Published: Friday, June 13, 2014 9:25 p.m. CST

GARDNER – The Gardner Fire Protection District was victorious against the former Gardner Volunteer Fire Department at the appellate level, but the department isn't giving up and is trying to get the case before the Illinois Supreme Court.

"I think it should be attractive [to the supreme court] because it is unique circumstances concerning a government body, the district, forcing the department, a nonprofit providing service," Timothy Rathbun, attorney for the former department with Rathbun, Cservenyak & Kozol.

A petition to appeal the Appellate Court of Illinois Third District’s decision to the Illinois Supreme Court is currently pending after being filed last month.

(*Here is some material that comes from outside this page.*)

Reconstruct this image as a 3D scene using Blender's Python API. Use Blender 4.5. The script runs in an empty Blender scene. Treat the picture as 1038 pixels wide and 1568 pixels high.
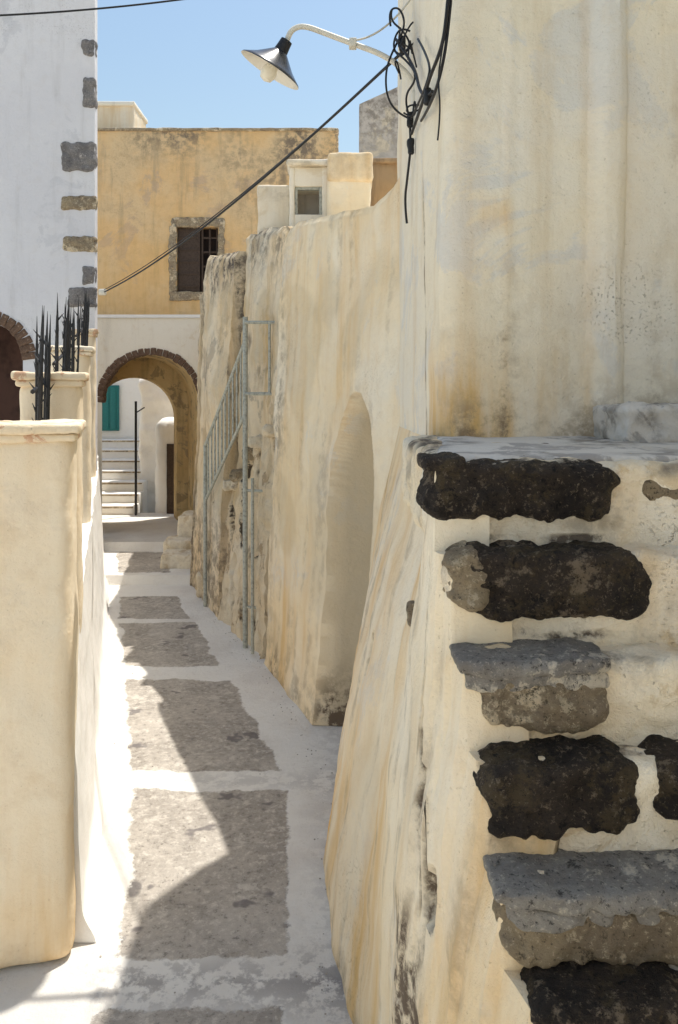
import bpy, bmesh, math, random
from mathutils import Vector, noise, Matrix
random.seed(7)
sc=bpy.context.scene
F=1200.0; EYE=2.6
def P(u,v,d): return Vector(((u-519)/F*d, d, EYE-(v-600)/F*d))
def lin(x,xs,ys):
    if x<=xs[0]: return ys[0]
    for i in range(1,len(xs)):
        if x<=xs[i]:
            t=(x-xs[i-1])/(xs[i]-xs[i-1]); return ys[i-1]+(ys[i]-ys[i-1])*t
    return ys[-1]
def sm(a,b,x):
    t=max(0,min(1,(x-a)/(b-a))); return t*t*(3-2*t)
def N(x,y,z,s=1.0,o=0.0): return noise.noise(Vector((x*s+o,y*s+o*1.7,z*s-o)))
def lump(x,y,z,a=1.0): return a*(0.026*N(x,y,z,1.3,5)+0.013*N(x,y,z,4.5,2)+0.0040*N(x,y,z,13,9))

# ---------------- materials
class NT:
    def __init__(s,name):
        s.m=bpy.data.materials.new(name); s.m.use_nodes=True; s.t=s.m.node_tree; s.n=s.t.nodes; s.l=s.t.links
        s.b=s.n['Principled BSDF']; s.tc=s.n.new('ShaderNodeTexCoord')
    def L(s,a,b): s.l.new(a,b)
    def noise(s,scale,detail=4,rough=.6,st=None,dist=0):
        n=s.n.new('ShaderNodeTexNoise'); n.inputs['Scale'].default_value=scale; n.inputs['Detail'].default_value=detail
        n.inputs['Roughness'].default_value=rough; n.inputs['Distortion'].default_value=dist
        mp=s.n.new('ShaderNodeMapping'); s.L(s.tc.outputs['Object'],mp.inputs[0])
        mp.inputs['Location'].default_value=(random.uniform(0,9),random.uniform(0,9),random.uniform(0,9))
        if st: mp.inputs['Scale'].default_value=st
        s.L(mp.outputs[0],n.inputs['Vector']); return n.outputs['Fac']
    def ramp(s,f,a,b):
        r=s.n.new('ShaderNodeMapRange'); r.interpolation_type='SMOOTHSTEP'
        r.inputs['From Min'].default_value=a; r.inputs['From Max'].default_value=b; s.L(f,r.inputs['Value']); return r.outputs['Result']
    def math(s,op,a,b):
        m=s.n.new('ShaderNodeMath'); m.operation=op
        for i,x in enumerate((a,b)):
            if isinstance(x,(int,float)): m.inputs[i].default_value=x
            else: s.L(x,m.inputs[i])
        return m.outputs[0]
    def mix(s,f,a,b):
        m=s.n.new('ShaderNodeMix'); m.data_type='RGBA'
        for k,x in ((0,f),(6,a),(7,b)):
            if isinstance(x,(int,float)): m.inputs[k].default_value=x
            elif isinstance(x,(tuple,list)): m.inputs[k].default_value=tuple(x)+(1,)
            else: s.L(x,m.inputs[k])
        return m.outputs[2]
    def attr(s,name):
        a=s.n.new('ShaderNodeAttribute'); a.attribute_name=name; return a.outputs['Fac']
    def bump(s,hs,dist=.01,strength=1.0):
        h=None
        for f,w in hs:
            x=s.math('MULTIPLY',f,w); h=x if h is None else s.math('ADD',h,x)
        b=s.n.new('ShaderNodeBump'); b.inputs['Distance'].default_value=dist; b.inputs['Strength'].default_value=strength
        s.L(h,b.inputs['Height']); s.L(b.outputs[0],s.b.inputs['Normal'])
    def out(s,c,rough=.9,spec=.2):
        if isinstance(c,tuple): s.b.inputs['Base Color'].default_value=c+(1,)
        else: s.L(c,s.b.inputs['Base Color'])
        s.b.inputs['Roughness'].default_value=rough; s.b.inputs['Specular IOR Level'].default_value=spec
        return s.m
def plaster(name,c1,c2,c3,grime=(.2,.15,.09),streak=.25,bd=.004,patch=.56,streakcol=None,sc3=1.6,bare=(.60,.51,.36),pit=.45,dk=.28):
    t=NT(name)
    lo=t.noise(.9,4,.62)
    c=t.mix(t.ramp(lo,.36,.64),c1,c2)
    c=t.mix(t.math('MULTIPLY',t.ramp(t.noise(sc3,6,.68,None,.5),patch,patch+.06),.85),c,c3)
    fine=t.noise(34,4,.75); mid=t.noise(7,6,.72)
    c=t.mix(t.math('MULTIPLY',t.ramp(mid,.48,.72),dk),c,tuple(x*y for x,y in zip(c1,(.80,.72,.62))))
    c=t.mix(t.math('MULTIPLY',t.ramp(fine,.55,.75),.15),c,tuple(x*.6 for x in c1))
    st=t.noise(5,5,.65,(1,1,.10))
    c=t.mix(t.math('MULTIPLY',t.ramp(st,.50,.70),streak),c,streakcol or grime)
    pn=t.noise(80,2,.6); pits=t.ramp(pn,.31,.24)
    pits=t.math('MAXIMUM',t.math('MULTIPLY',pits,.5),t.math('MULTIPLY',t.ramp(pn,.40,.32),t.ramp(lo,.55,.66)))
    c=t.mix(t.math('MULTIPLY',pits,pit),c,tuple(x*.45 for x in c1))
    b_=t.attr('bare'); c=t.mix(t.math('MULTIPLY',b_,.85),c,bare)
    y=t.attr('ochre'); yf=t.math('MINIMUM',t.math('MULTIPLY',y,t.math('ADD',t.ramp(st,.3,.7),.3)),1.0)
    c=t.mix(yf,c,(.72,.45,.16))
    g=t.attr('grime')
    gf=t.math('MINIMUM',t.math('MULTIPLY',g,t.math('ADD',t.math('MULTIPLY',t.ramp(mid,.40,.60),1.6),.2)),1.0)
    c=t.mix(gf,c,grime)
    t.bump([(fine,.5),(mid,1.9),(pits,-.6),(gf,-.5)],bd); return t.out(c,.92,.15)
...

"I don't believe the Supreme Court should grant the petition to appeal," attorney for the fire protection district, Richard Porter of Hinshaw & Culbertson said. "Even if it did, I find it highly unlikely it would reverse the decision,"  

The litigation first began years ago when the fire protection district terminated its contract for services with the volunteer department. Under that arrangement, the department, run by former fire Chief Randy Wilkey, provided fire protection services to Gardner using tax dollars provided by the district.

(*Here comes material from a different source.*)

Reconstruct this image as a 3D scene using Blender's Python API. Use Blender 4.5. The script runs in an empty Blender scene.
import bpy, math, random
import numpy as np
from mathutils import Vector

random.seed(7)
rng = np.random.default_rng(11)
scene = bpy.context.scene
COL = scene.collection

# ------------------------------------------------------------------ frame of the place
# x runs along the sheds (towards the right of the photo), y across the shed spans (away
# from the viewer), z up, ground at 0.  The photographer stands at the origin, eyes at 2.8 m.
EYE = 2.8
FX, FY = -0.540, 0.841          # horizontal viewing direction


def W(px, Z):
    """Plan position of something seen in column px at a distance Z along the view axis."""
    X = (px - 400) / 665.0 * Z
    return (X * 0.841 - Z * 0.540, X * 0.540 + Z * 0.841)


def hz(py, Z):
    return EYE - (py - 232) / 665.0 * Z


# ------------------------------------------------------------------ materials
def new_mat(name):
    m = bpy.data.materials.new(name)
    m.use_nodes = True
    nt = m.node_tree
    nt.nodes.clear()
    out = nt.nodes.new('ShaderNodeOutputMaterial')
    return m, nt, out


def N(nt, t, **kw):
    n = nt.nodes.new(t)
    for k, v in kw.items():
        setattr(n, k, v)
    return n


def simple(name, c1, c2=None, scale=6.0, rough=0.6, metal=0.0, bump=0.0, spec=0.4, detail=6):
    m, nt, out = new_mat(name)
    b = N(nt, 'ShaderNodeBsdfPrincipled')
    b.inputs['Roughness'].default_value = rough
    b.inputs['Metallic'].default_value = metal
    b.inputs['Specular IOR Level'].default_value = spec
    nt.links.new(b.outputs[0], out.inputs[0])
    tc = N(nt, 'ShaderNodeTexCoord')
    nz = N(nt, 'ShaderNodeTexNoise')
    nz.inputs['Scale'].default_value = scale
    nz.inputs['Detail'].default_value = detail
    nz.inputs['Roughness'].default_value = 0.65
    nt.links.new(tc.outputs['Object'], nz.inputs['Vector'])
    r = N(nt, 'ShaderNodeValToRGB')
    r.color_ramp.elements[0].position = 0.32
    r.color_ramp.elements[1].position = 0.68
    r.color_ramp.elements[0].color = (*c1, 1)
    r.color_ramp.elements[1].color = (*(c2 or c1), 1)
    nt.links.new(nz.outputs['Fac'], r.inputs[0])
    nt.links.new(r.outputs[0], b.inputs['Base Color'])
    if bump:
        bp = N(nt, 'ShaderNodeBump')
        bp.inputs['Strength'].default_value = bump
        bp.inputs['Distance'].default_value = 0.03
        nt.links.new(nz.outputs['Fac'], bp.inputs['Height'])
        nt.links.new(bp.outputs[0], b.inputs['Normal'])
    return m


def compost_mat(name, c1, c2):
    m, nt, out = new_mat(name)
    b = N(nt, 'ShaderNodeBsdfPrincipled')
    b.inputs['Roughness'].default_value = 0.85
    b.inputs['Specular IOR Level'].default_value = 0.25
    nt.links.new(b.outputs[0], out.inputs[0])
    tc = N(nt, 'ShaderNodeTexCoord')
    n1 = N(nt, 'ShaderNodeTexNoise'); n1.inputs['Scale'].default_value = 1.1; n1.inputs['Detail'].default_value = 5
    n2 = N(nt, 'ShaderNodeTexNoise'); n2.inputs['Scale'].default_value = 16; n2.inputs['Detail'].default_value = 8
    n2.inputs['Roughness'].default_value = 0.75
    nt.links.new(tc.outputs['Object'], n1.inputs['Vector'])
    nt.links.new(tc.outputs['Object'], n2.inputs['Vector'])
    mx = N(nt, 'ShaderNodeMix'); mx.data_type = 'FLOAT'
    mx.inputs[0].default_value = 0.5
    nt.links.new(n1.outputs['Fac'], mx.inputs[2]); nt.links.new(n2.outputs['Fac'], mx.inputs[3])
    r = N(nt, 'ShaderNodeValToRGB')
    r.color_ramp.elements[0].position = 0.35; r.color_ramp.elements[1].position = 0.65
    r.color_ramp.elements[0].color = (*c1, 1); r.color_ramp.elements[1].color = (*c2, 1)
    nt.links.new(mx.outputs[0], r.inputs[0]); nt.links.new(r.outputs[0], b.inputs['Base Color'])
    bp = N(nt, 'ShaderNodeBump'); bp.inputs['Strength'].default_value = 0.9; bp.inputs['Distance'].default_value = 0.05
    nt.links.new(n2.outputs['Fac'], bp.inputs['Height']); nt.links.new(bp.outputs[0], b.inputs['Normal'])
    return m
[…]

The district accused the department of using its money for legal fees to argue an election for district trustees. In addition, the department had a credit card balance of about $47,000 it refused to account for.

The department argued then it could not misappropriate its own funds. The department then filed suit that the district terminated their contract “arbitrarily and capriciously,” and it was not in the district’s discretion to do so.

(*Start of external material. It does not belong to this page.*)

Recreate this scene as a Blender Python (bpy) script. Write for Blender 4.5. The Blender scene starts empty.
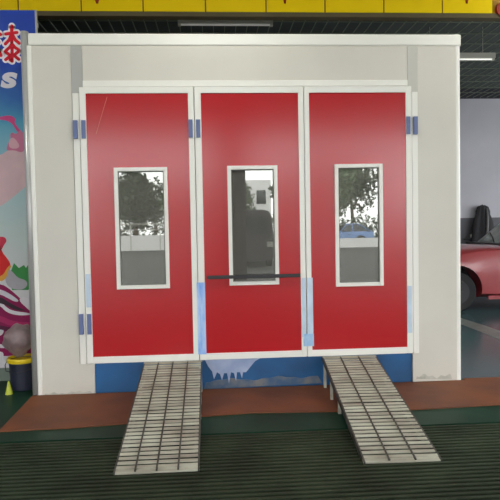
import bpy, bmesh, math, random
from mathutils import Vector, Matrix, noise
random.seed(7)
S = bpy.context.scene
C = S.collection
PI = math.pi

# ------------------------------------------------------------------ helpers
def node_mat(name):
    m = bpy.data.materials.new(name); m.use_nodes = True
    nt = m.node_tree; b = nt.nodes['Principled BSDF']
    return m, nt, b
def mat(name, col, rough=.5, metal=0, spec=.5, noise_amt=0, noise_scale=5, bump=0, bump_scale=40, coat=0, alpha=1, stretch=None, col2=None, trans=0):
    m, nt, b = node_mat(name)
    N, L = nt.nodes, nt.links
    b.inputs['Base Color'].default_value = (*col, 1)
    b.inputs['Roughness'].default_value = rough
    b.inputs['Metallic'].default_value = metal
    b.inputs['Specular IOR Level'].default_value = spec
    b.inputs['Coat Weight'].default_value = coat
    b.inputs['Coat Roughness'].default_value = .12
    b.inputs['Alpha'].default_value = alpha
    b.inputs['Transmission Weight'].default_value = trans
    tc = N.new('ShaderNodeTexCoord'); mp = N.new('ShaderNodeMapping')
    L.new(tc.outputs['Object'], mp.inputs['Vector'])
    if stretch: mp.inputs['Scale'].default_value = stretch
    if noise_amt or col2:
        n = N.new('ShaderNodeTexNoise'); n.inputs['Scale'].default_value = noise_scale; n.inputs['Detail'].default_value = 6
        L.new(mp.outputs[0], n.inputs['Vector'])
        r = N.new('ShaderNodeValToRGB'); r.color_ramp.elements[0].position = .35; r.color_ramp.elements[1].position = .68
        c2 = col2 or tuple(c*(1-noise_amt) for c in col)
        r.color_ramp.elements[0].color = (*c2, 1); r.color_ramp.elements[1].color = (*col, 1)
        L.new(n.outputs['Fac'], r.inputs[0]); L.new(r.outputs[0], b.inputs['Base Color'])
    if bump:
        n2 = N.new('ShaderNodeTexNoise'); n2.inputs['Scale'].default_value = bump_scale; n2.inputs['Detail'].default_value = 4
        L.new(mp.outputs[0], n2.inputs['Vector'])
        bp = N.new('ShaderNodeBump'); bp.inputs['Strength'].default_value = bump; bp.inputs['Distance'].default_value = .02
        L.new(n2.outputs['Fac'], bp.inputs['Height']); L.new(bp.outputs[0], b.inputs['Normal'])
    return m

class MB:
    def __init__(s): s.bm = bmesh.new()
    def box(s, x0, x1, y0, y1, z0, z1):
        v = [s.bm.verts.new(p) for p in ((x0,y0,z0),(x1,y0,z0),(x1,y1,z0),(x0,y1,z0),(x0,y0,z1),(x1,y0,z1),(x1,y1,z1),(x0,y1,z1))]
        for f in ((0,3,2,1),(4,5,6,7),(0,1,5,4),(1,2,6,5),(2,3,7,6),(3,0,4,7)): s.bm.faces.new([v[i] for i in f])
        return s
    def frame(s, x0, x1, z0, z1, w, y0, y1):       # rectangular ring in the XZ plane
        s.box(x0, x0+w, y0, y1, z0, z1); s.box(x1-w, x1, y0, y1, z0, z1)
        s.box(x0+w, x1-w, y0, y1, z1-w, z1); s.box(x0+w, x1-w, y0, y1, z0, z0+w); return s
    def bar(s, a, b, w, h=None, up=(0,0,1)):       # rectangular bar between two points
        a, b = Vector(a), Vector(b); h = h or w; d = (b-a).normalized(); up = Vector(up)
        if abs(d.dot(up)) > .98: up = Vector((0,1,0))
        x = d.cross(up).normalized(); z = x.cross(d)
        v = [s.bm.verts.new(p + x*sx*w/2 + z*sz*h/2) for p in (a,b) for sx,sz in ((-1,-1),(1,-1),(1,1),(-1,1))]
        for f in ((0,1,2,3),(7,6,5,4),(0,4,5,1),(1,5,6,2),(2,6,7,3),(3,7,4,0)): s.bm.faces.new([v[i] for i in f])
        return s
    def tube(s, pts, r, n=10, close=True):
        rings = []
        pts = [Vector(p) for p in pts]
        for i, p in enumerate(pts):
            d = (pts[min(i+1,len(pts)-1)] - pts[max(i-1,0)]).normalized()
            u = Vector((0,0,1)) if abs(d.z) < .9 else Vector((0,1,0))
            x = d.cross(u).normalized(); y = x.cross(d)
            rr = r[i] if isinstance(r, (list,tuple)) else r
            rings.append([s.bm.verts.new(p + (x*math.cos(2*PI*k/n) + y*math.sin(2*PI*k/n))*rr) for k in range(n)])
        for a, b in zip(rings, rings[1:]):
            for k in range(n): s.bm.faces.new((a[k], a[(k+1)%n], b[(k+1)%n], b[k]))
        if close: s.bm.faces.new(rings[0][::-1]); s.bm.faces.new(rings[-1])
        return s
    def lathe(s, prof, c=(0,0,0), n=32, axis='z'):
        rings = []
        for r, h in prof:
            ring = []
            for k in range(n):
                a = 2*PI*k/n
                p = (r*math.cos(a), r*math.sin(a), h) if axis == 'z' else (r*math.cos(a), h, r*math.sin(a))
                ring.append(s.bm.verts.new(Vector(p)+Vector(c)))
            rings.append(ring)
        for a, b in zip(rings, rings[1:]):
            for k in range(n): s.bm.faces.new((a[k], a[(k+1)%n], b[(k+1)%n], b[k]))
        s.bm.faces.new(rings[0][::-1]); s.bm.faces.new(rings[-1]); return s
    def prism(s, pts, y0, y1, axis='y'):            # outline extruded along an axis
        def P(p, h):
            return (p[0], h, p[1]) if axis == 'y' else (p[0], p[1], h) if axis == 'z' else (h, p[0], p[1])
        a = [s.bm.verts.new(P(p, y0)) for p in pts]; b = [s.bm.verts.new(P(p, y1)) for p in pts]
        s.bm.faces.new(a); s.bm.faces.new(b[::-1]); n = len(pts)
        for i in range(n): s.bm.faces.new((a[i], b[i], b[(i+1)%n], a[(i+1)%n]))
        return s
    def build(s, name, m, parent=None, bevel=0, smooth=False, subd=0):
        bmesh.ops.recalc_face_normals(s.bm, faces=s.bm.faces)
        me = bpy.data.meshes.new(name); s.bm.to_mesh(me); s.bm.free()
        o = bpy.data.objects.new(name, me); C.objects.link(o); me.materials.append(m)
        if smooth:
            for p in me.polygons: p.use_smooth = True
        if bevel:
            b = o.modifiers.new('bevel', 'BEVEL'); b.width = bevel; b.segments = 2; b.limit_method = 'ANGLE'
        if subd:
            d = o.modifiers.new('sub', 'SUBSURF'); d.levels = subd; d.render_levels = subd
        if parent: o.parent = parent
        return o
def tag(o, label=None, cat=None, group=None, kind=None):
    if label: o['label'] = label
    if cat: o['category'] = cat
    if group: o['group'] = group
    if kind: o['kind'] = kind
    return o
def thing(name, label, cat, loc=(0,0,0), group=None, rz=0):
    o = bpy.data.objects.new(name, None); C.objects.link(o); o.location = loc; o.rotation_euler.z = rz
    o.empty_display_size = .1
    return tag(o, label, cat, group)
def struct(name, mb, m, **k): return tag(mb.build(name, m, **k), kind='structure')
def copy_tree(o, parent=None):
    c = o.copy(); C.objects.link(c); c.parent = parent
    for ch in list(o.children): copy_tree(ch, c)
    return c

# ------------------------------------------------------------------ camera
CX, CD, CZ, YAW, PITCH, ROLL, FPX = 1.6658, 5.2609, 1.4978, .0633, .0401, -.0184, 573.1155
Fv = Vector((math.sin(YAW)*math.cos(PITCH), math.cos(YAW)*math.cos(PITCH), -math.sin(PITCH)))
R0 = Vector((math.cos(YAW), -math.sin(YAW), 0)); U0 = R0.cross(Fv)
Rv = R0*math.cos(ROLL) + U0*math.sin(ROLL); Uv = -R0*math.sin(ROLL) + U0*math.cos(ROLL)
cam = bpy.data.cameras.new('camera'); co = bpy.data.objects.new('camera', cam); C.objects.link(co)
co.matrix_world = Matrix(((Rv.x,Uv.x,-Fv.x,CX),(Rv.y,Uv.y,-Fv.y,-CD),(Rv.z,Uv.z,-Fv.z,CZ),(0,0,0,1)))
cam.sensor_width = 36; cam.sensor_fit = 'HORIZONTAL'; cam.lens = 36*FPX/500; cam.clip_end = 300
S.camera = co
def at(u, v, Y):                                     # a point read off the photo, on the plane y = Y
    d = Fv*FPX + Rv*(u-250) + Uv*(250-v); t = (Y+CD)/d.y
    p = Vector((CX,-CD,CZ)) + d*t; return (p.x, p.z)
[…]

About a year ago, Grundy County Judge Robert Marsaglia ordered the fire district had the right to terminate the contract of the volunteer department when the department no longer provided satisfactory services.

The department filed an appeal of Marsaglia’s decision, and in February the Appellate Court ruled the original court properly granted the fire district’s motions.

"The main reason [for petitioning the supreme court] is because it seems to be an injustice to deny a volunteer fire department for no other reason than political infighting in a small town," Rathbun said. "There is something missing ... it's a travesty. If you don't want people to be fireman, OK. But to destroy it ... I personally think it's disgusting. It was just destroyed."

Both attorneys said the Supreme Court does not have to commit to a time line on deciding whether to accept the case. But Porter said he expects it will decide in the next couple of months.

"We do not have to respond [to the petition]," he said. "If it is granted then obviously we have to respond to the appeal and once again incur more expense for the appeal.

"I don't see any basis here to reverse the opinion."

The whole battle between the district and department started when former department chief Wilkey refused to give the district board original receipts from which to pay the department’s bills, according to previous statements by district representatives and Wilkey.

Eventually, when Wilkey refused to give originals, the district refused to pay the bills. This led to the feud going to court and the district no longer recognizing Wilkey as chief.

In October 2013, when a previous ruling in favor of the district came in, the fire district and its new chief, Terry Jensen, took over the Gardner fire station. It had previously taken over equipment through court order.